• Description of the task:
It is required that the lines from the top of the listing through the line with "sc.camera = cam" be reproduced exactly, excluding pictures.

• Material:
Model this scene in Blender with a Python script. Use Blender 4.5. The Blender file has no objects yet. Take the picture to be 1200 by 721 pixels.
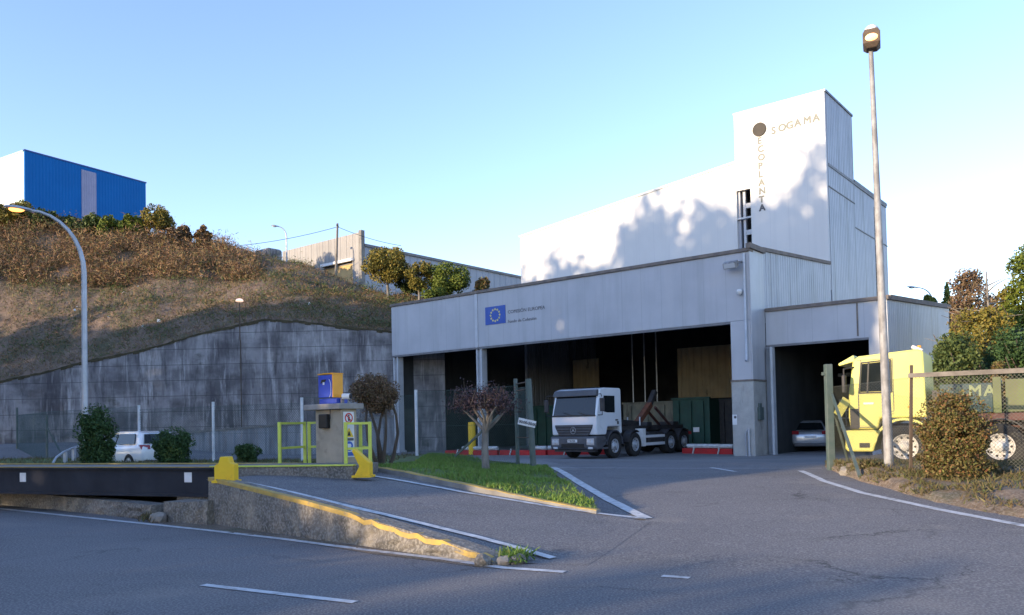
import bpy, bmesh, math, random
import numpy as np
from mathutils import Vector, Matrix
from mathutils.geometry import delaunay_2d_cdt
R = math.radians
sc = bpy.context.scene
C = sc.collection
random.seed(4)
rng = np.random.default_rng(4)

# ------------------------------------------------------------------ camera, sky, sun, exposure
H = 1.75                                   # eye height
F_PX, CX, CY = 942.0, 600.0, 470.0         # focal length and principal point, on a 1200 x 721 frame
PITCH, ROLL = R(1.56), R(1.22)
cam_d = bpy.data.cameras.new('camera'); cam = bpy.data.objects.new('camera', cam_d); C.objects.link(cam)
cam_d.sensor_width = 36; cam_d.lens = F_PX / 1200 * 36
cam_d.shift_y = (CY - 360.5) / 1200
cam_d.clip_end = 4000
CAM_R = Matrix.Rotation(R(90) + PITCH, 3, 'X') @ Matrix.Rotation(-ROLL, 3, 'Z')
cam.matrix_world = Matrix.Translation((0, 0, H)) @ CAM_R.to_4x4()
sc.camera = cam

SUN_AZ, SUN_EL = R(236), R(9.5)
w = bpy.data.worlds.new('World'); sc.world = w; w.use_nodes = True
nt = w.node_tree
sky = nt.nodes.new('ShaderNodeTexSky'); sky.sky_type = 'NISHITA'; sky.sun_disc = False
sky.sun_elevation = SUN_EL; sky.sun_rotation = SUN_AZ
sky.air_density = 1.0; sky.dust_density = 0.1; sky.ozone_density = 2.2
bg = nt.nodes['Background']; bg.inputs[1].default_value = 0.15
tint = nt.nodes.new('ShaderNodeMix'); tint.data_type = 'RGBA'; tint.blend_type = 'MULTIPLY'; tint.inputs[0].default_value = 1
tint.inputs[7].default_value = (1.05, .945, 1.08, 1)
nt.links.new(sky.outputs[0], tint.inputs[6]); nt.links.new(tint.outputs[2], bg.inputs[0])
sd = bpy.data.lights.new('sun', 'SUN'); so = bpy.data.objects.new('sun', sd); C.objects.link(so)
sd.energy = 2.4; sd.angle = R(0.5); sd.color = (1.0, 0.78, 0.52)
sdir = Vector((math.sin(SUN_AZ) * math.cos(SUN_EL), math.cos(SUN_AZ) * math.cos(SUN_EL), math.sin(SUN_EL)))
so.rotation_euler = sdir.to_track_quat('Z', 'Y').to_euler()
sc.view_settings.view_transform = 'Standard'; sc.view_settings.look = 'None'
sc.view_settings.gamma = 1; sc.view_settings.use_curve_mapping = False
sc.view_settings.exposure = 1.75

# ------------------------------------------------------------------ survey: photo pixels -> places
def ray(px, py):
    return CAM_R @ Vector(((px - CX) / F_PX, -(py - CY) / F_PX, -1))
def at(px, py, Y):
    d = ray(px, py); k = Y / d.y
    return Vector((d.x * k, Y, H + d.z * k))
def on_z(px, py, z):
    d = ray(px, py); k = (z - H) / d.z
    return Vector((d.x * k, d.y * k, z))
AZ = R(128.95)
U = Vector((math.sin(AZ), math.cos(AZ), 0)); V = Vector((-U.y, U.x, 0))   # along the facade, into the building
S = 0.93
P2 = Vector((11.011 * S, 36.8 * S, 0))     # front right corner of the bay
UROT = math.atan2(U.y, U.x)
def bl(px, py, d):                         # pixel -> (x, z) on the plane local y = d of the building
    r = ray(px, py); k = (d - (Vector((0, 0, 0)) - P2).dot(V)) / r.dot(V)
    p = r * k
    return (p - P2).dot(U), H + p.z
def bs(px, py, xx):                        # pixel -> (y, z) on the plane local x = xx
    r = ray(px, py); k = (xx - (-P2).dot(U)) / r.dot(U)
    p = r * k
    return (p - P2).dot(V), H + p.z
def smooth(a):
    a = min(1, max(0, a)); return a * a * (3 - 2 * a)
def lerp_tab(tab, x):
    if x <= tab[0][0]: return tab[0][1]
    for (a, b), (c, d) in zip(tab, tab[1:]):
        if x <= c: return b + (d - b) * (x - a) / (c - a)
    return tab[-1][1]
def zg(x, y):                              # paved ground
    s = x * V.x + y * V.y
    z = .38 * smooth((s - 8) / 12) * (1 - .68 * smooth((s - 22) / 8))
    z += .75 * smooth((-x - 13) / 14) * smooth((y - 31) / 14)
    return z
RAMP_POLY = []
def inside(p, poly):
    x, y = p[0], p[1]; c = False
    for i in range(len(poly)):
        x1, y1 = poly[i][:2]; x2, y2 = poly[i - 1][:2]
        if (y1 > y) != (y2 > y) and x < (x2 - x1) * (y - y1) / (y2 - y1) + x1: c = not c
    return c
WALL_PX = [(245, 612, 560), (300, 621, 573), (360, 629.5, 588), (420, 637.5, 604.5), (480, 646, 622.5), (530, 653, 637), (562, 658, 648), (580, 661, 658)]
WALL_T = []
for a_, b_, c_ in WALL_PX:
    f_ = on_z(a_, b_, .02); WALL_T.append((f_.dot(U), H + ray(a_, c_).z * f_.y / ray(a_, c_).y))
def zramp(x, y):
    t = x * U.x + y * U.y
    return min(.80, lerp_tab(WALL_T, t) - .05) if t < WALL_T[-1][0] else -.05
def zs(x, y):
    if RAMP_POLY and inside((x, y), RAMP_POLY): return max(zg(x, y) + .004, zramp(x, y))
    return zg(x, y)
def on_g(px, py, f=None, dz=0):
    f = f or zs
    z = .2
    for _ in range(25):
        p = on_z(px, py, z + dz); z = .5 * z + .5 * f(p.x, p.y)
    return on_z(px, py, z + dz)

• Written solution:
Model this scene in Blender with a Python script. Use Blender 4.5. The Blender file has no objects yet. Take the picture to be 1200 by 721 pixels.
import bpy, bmesh, math, random
import numpy as np
from mathutils import Vector, Matrix
from mathutils.geometry import delaunay_2d_cdt
R = math.radians
sc = bpy.context.scene
C = sc.collection
random.seed(4)
rng = np.random.default_rng(4)

# ------------------------------------------------------------------ camera, sky, sun, exposure
H = 1.75                                   # eye height
F_PX, CX, CY = 942.0, 600.0, 470.0         # focal length and principal point, on a 1200 x 721 frame
PITCH, ROLL = R(1.56), R(1.22)
cam_d = bpy.data.cameras.new('camera'); cam = bpy.data.objects.new('camera', cam_d); C.objects.link(cam)
cam_d.sensor_width = 36; cam_d.lens = F_PX / 1200 * 36
cam_d.shift_y = (CY - 360.5) / 1200
cam_d.clip_end = 4000
CAM_R = Matrix.Rotation(R(90) + PITCH, 3, 'X') @ Matrix.Rotation(-ROLL, 3, 'Z')
cam.matrix_world = Matrix.Translation((0, 0, H)) @ CAM_R.to_4x4()
sc.camera = cam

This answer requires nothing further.